W i democristiani, abbasso la Dc

Dunque, assistiamo ad un gran revival dei “democristiani”, della loro saggezza, della loro esperienza e, soprattutto, della loro cultura di governo. È appena sufficiente registrare l’attenzione – mediatica, politica e anche di costume – che sta avendo l’ultimo libro di Pier Ferdinando Casini per rendersene conto. Libro intitolato, appunto, “C’era una volta la politica. Parla l’ultimo democristiano”. Per dirla con altre parole, c’è un apprezzamento trasversale dei democristiani per come continuano a declinare il loro impegno politico, culturale e soprattutto istituzionale ma, al contempo, persiste un giudizio storico e politico decisamente negativo sul partito di riferimento, cioè la Democrazia Cristiana.

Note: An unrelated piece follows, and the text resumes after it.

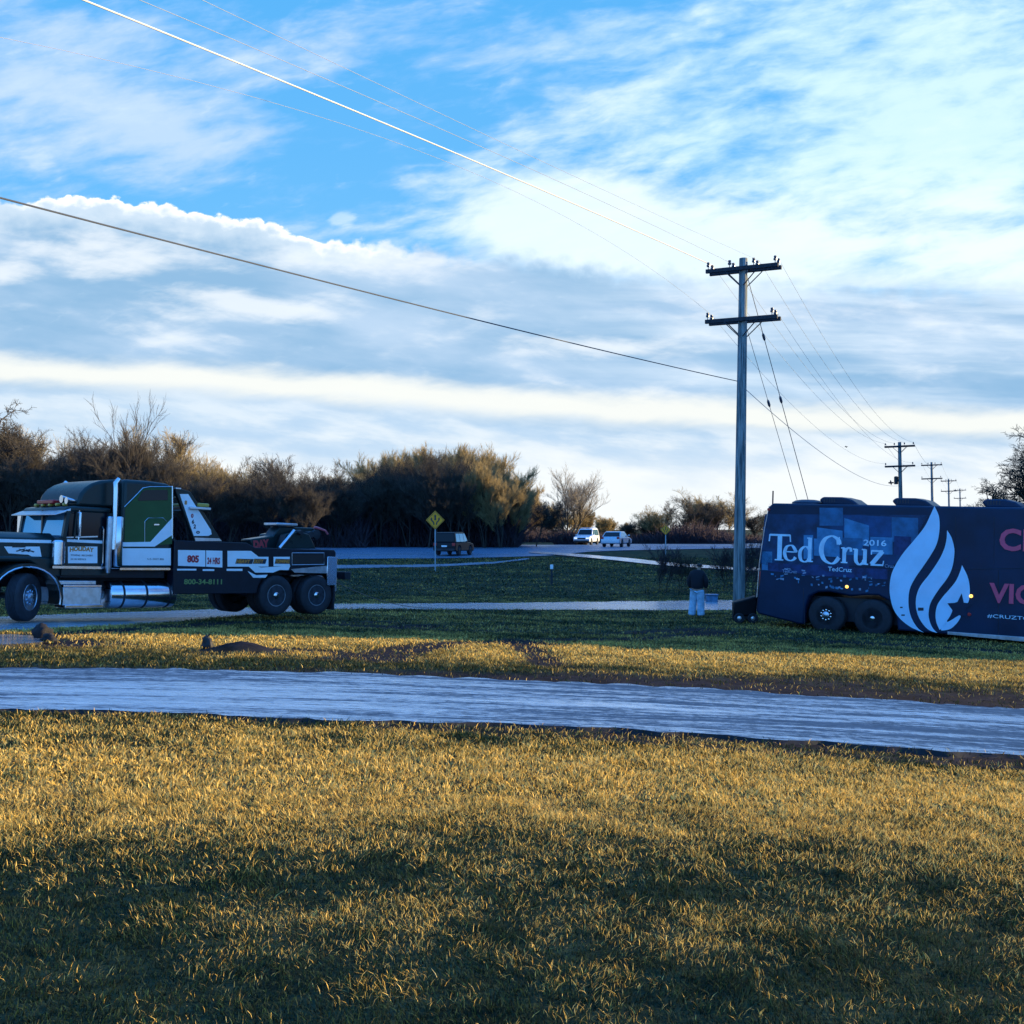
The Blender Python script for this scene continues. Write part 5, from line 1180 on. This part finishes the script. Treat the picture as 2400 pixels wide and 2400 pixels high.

Ora, che la Dc non sia più replicabile nella cittadella politica italiana è un dato sufficientemente noto che non merita neanche di essere approfondito. Ma la costante osservazione che si possa dissociare la Dc dai democristiani resta un fatto alquanto curioso se non addirittura grottesco. E questo per la semplice ragione che gli uomini e le donne che declinano la propria azione politica ed istituzionale lo fanno partendo dal partito di rifermento e non sganciato da esso. Del resto, come si può apprezzare la cultura di governo, la cultura politica, la visione della società, il progetto politico e lo stesso stile del far politica di una intera classe dirigente e poi dare un giudizio storico e politico negativo del partito in cui si riconosce quella classe dirigente? Resta, in realtà, un nodo difficile da sciogliere.

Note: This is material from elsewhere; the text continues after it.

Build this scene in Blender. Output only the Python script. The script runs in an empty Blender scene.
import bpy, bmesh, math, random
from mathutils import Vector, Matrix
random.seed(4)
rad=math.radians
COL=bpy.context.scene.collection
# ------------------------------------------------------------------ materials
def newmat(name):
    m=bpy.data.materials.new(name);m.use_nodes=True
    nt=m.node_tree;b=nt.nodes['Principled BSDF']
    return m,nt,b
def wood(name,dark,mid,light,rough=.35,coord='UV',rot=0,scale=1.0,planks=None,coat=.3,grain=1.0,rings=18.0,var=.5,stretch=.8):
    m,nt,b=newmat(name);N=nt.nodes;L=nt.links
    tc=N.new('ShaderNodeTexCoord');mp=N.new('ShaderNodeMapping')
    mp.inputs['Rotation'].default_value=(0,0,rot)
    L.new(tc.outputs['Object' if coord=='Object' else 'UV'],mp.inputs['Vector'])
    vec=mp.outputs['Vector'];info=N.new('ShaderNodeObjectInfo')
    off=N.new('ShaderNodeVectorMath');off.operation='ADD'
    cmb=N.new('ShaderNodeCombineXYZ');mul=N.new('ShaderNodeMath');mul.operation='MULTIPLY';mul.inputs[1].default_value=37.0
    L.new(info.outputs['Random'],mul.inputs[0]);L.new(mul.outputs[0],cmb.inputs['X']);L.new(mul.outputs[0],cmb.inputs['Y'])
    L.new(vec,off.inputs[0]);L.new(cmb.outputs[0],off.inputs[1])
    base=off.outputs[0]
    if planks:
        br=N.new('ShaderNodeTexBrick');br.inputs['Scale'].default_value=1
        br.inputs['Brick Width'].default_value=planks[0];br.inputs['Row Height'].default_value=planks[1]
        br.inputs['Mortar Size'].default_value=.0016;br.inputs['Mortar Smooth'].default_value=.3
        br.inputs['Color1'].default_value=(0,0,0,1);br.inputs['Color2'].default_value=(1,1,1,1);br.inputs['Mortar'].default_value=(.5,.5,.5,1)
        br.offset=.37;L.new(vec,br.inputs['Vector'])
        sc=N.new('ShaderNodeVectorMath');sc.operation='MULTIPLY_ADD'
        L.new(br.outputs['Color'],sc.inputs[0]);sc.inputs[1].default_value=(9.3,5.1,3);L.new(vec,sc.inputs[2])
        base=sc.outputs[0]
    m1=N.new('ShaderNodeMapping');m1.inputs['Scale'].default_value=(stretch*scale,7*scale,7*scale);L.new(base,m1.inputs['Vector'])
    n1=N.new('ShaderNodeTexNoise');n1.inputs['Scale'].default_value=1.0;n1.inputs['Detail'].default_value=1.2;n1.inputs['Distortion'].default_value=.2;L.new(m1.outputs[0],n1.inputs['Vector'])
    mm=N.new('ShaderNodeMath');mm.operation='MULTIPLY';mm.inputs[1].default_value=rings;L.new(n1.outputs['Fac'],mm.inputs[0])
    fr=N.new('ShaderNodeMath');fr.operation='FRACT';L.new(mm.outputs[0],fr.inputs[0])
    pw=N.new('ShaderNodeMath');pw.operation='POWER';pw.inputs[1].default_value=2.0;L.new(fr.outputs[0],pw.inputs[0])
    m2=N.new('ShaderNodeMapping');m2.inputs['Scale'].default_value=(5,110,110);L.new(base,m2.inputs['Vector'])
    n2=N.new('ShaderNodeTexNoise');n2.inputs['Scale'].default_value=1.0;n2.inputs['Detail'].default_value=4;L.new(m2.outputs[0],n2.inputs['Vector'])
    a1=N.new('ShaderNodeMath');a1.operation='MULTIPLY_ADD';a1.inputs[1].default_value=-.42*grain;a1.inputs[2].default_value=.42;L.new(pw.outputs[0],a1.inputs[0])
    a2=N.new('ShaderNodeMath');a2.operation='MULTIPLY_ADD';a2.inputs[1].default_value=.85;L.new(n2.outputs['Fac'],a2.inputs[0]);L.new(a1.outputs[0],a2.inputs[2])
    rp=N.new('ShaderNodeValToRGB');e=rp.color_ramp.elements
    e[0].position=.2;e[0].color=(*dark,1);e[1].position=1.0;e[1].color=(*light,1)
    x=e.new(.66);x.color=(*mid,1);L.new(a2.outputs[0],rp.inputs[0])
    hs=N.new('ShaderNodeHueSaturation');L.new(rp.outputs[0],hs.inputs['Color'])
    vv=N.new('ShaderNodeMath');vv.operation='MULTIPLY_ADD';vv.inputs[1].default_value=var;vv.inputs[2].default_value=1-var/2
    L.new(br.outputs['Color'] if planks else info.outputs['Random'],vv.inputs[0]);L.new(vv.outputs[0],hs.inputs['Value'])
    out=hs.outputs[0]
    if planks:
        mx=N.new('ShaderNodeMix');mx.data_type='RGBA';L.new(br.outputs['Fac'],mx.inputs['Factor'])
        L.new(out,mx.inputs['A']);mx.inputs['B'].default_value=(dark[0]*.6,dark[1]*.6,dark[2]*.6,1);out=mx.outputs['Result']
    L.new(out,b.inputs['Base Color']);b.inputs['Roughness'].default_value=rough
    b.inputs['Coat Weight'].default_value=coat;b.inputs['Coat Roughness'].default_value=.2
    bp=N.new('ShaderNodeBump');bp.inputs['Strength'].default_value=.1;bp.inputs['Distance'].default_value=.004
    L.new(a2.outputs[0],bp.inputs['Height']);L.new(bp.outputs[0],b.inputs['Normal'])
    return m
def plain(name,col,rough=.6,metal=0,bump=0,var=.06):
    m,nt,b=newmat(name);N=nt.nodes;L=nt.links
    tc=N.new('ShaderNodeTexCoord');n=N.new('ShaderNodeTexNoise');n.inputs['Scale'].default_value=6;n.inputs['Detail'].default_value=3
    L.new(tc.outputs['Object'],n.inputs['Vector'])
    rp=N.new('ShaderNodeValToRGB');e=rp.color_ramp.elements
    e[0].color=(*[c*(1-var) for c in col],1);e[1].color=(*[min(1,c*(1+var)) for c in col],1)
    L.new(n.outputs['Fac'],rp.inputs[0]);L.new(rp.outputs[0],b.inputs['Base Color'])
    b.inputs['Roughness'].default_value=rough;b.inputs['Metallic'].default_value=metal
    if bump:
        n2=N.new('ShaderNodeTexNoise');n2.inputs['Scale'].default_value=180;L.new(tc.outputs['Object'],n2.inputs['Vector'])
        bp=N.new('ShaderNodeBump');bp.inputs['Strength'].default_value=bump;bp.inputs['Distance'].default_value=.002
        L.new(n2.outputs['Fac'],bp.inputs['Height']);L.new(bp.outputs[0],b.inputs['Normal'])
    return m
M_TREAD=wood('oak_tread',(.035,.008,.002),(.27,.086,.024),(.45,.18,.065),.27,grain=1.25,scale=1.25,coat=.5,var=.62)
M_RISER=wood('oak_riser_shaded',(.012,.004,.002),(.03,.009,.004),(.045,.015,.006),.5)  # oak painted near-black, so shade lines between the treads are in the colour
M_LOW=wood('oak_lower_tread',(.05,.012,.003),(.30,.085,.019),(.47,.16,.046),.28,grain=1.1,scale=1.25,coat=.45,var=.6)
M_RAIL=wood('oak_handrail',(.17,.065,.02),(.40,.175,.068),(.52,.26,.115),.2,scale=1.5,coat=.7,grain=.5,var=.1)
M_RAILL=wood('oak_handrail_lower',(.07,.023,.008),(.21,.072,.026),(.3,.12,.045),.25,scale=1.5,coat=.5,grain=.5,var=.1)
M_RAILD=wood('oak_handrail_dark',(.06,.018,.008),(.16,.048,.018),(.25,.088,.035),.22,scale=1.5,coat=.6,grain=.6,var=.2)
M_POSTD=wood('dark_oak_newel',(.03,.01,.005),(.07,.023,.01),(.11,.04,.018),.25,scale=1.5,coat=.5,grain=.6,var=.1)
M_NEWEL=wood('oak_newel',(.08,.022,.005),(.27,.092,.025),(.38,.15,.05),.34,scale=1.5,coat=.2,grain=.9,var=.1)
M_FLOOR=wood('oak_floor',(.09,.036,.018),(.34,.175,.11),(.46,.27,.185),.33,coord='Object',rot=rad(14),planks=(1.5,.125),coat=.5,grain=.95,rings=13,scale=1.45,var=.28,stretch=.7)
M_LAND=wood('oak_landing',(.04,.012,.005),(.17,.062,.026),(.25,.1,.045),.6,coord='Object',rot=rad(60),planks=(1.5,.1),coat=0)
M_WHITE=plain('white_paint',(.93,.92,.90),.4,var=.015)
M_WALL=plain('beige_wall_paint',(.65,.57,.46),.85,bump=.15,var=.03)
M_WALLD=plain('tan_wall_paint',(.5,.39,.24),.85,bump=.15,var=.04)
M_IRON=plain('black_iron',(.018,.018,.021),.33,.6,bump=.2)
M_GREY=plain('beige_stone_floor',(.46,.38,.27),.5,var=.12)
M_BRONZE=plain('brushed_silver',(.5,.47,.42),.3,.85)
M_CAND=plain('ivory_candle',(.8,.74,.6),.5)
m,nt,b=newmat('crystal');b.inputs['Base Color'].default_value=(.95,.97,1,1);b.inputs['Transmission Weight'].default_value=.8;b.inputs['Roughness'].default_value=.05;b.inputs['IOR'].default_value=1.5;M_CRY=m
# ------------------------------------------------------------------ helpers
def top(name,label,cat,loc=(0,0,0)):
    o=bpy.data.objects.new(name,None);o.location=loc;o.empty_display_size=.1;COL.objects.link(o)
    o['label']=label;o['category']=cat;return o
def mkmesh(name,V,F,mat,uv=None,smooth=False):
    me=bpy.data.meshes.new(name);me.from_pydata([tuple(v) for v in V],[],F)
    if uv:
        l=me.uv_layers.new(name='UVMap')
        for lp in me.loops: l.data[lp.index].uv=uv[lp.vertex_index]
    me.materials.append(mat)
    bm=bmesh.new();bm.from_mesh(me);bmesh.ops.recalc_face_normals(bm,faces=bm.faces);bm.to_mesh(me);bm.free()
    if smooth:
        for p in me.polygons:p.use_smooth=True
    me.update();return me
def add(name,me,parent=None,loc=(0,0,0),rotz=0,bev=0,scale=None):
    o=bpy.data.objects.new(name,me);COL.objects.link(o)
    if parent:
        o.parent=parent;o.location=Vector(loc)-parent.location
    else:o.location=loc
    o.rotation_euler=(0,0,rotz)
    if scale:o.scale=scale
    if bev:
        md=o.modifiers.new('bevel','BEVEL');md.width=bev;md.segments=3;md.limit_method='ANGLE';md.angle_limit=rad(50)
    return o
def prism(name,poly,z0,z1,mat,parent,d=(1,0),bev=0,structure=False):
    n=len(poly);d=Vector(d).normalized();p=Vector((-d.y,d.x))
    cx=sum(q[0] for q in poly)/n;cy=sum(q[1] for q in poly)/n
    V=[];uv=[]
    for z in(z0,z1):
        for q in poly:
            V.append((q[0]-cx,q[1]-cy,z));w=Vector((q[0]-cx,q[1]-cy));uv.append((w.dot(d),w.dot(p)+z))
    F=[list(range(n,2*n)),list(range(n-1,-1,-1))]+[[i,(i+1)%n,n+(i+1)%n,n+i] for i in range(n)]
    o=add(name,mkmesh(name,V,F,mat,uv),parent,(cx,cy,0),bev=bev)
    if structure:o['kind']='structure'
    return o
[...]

Eppure, per non scomodare l’alto magistero politico ed istituzionale dell’attuale Presidente della Repubblica – già autorevole e qualificato dirigente della Democrazia Cristiana e statista – non esiste commentatore ed opinionista che non esalti, ad esempio, il ruolo politico giocato da Pier Ferdinando Casini nell’attuale dibattito pubblico italiano come di molti altri Dc disseminati nei vari partiti. Esiste, cioè, quasi una richiesta esplicita di molti settori politici, culturali, editoriali ed intellettuali di questo paese, lontani dalla storia della DC, di “prendere esempio” dalla lezione e dalla esperienza concreta dei democristiani nel declinare, oggi, l’impegno politico e di governo nella dialettica democratica. Certo, può apparire una contraddizione ma, probabilmente, non lo è. Perché se persiste, pregiudizialmente e comprensibilmente, un giudizio negativo sulla esperienza cinquantennale della Dc da parte dei soliti noti – conduttori televisivi, predicatori d’antan, opinionisti ricchi di giudizi dogmatici ed irremovibili e il solito stuolo degli esponenti della sinistra ex e post comunista italiana – è pur vero che dall’azione concreta dei democristiani tutti riconoscono che si debba trarre qualche elemento positivo, utile per orientarsi nelle dinamiche della società contemporanea

Ecco perché, a volte, assistiamo a delle piroette apparentemente inspiegabili ma politicamente anche comprensibili se non addirittura giustificabili. Comunque sia, e al di là dei giudizi ideologici e del tutto forzati che continuano a campeggiare, il dato politico che emerge da questa strana lettura è che l’esperienza, l’azione, la cultura, il ruolo, il progetto e lo stile della Dc appartengono alla storia politica e democratica del nostro Paese. Una storia che, malgrado i giudizi e le valutazioni dei soliti detrattori, è stata condotta, vissuta ed interpretata dai democristiani. Al di là e al di fuori della singolare osservazione di continuare a separare il partito, cioè la Dc, dai suoi militanti e dirigenti, ovvero i democristiani.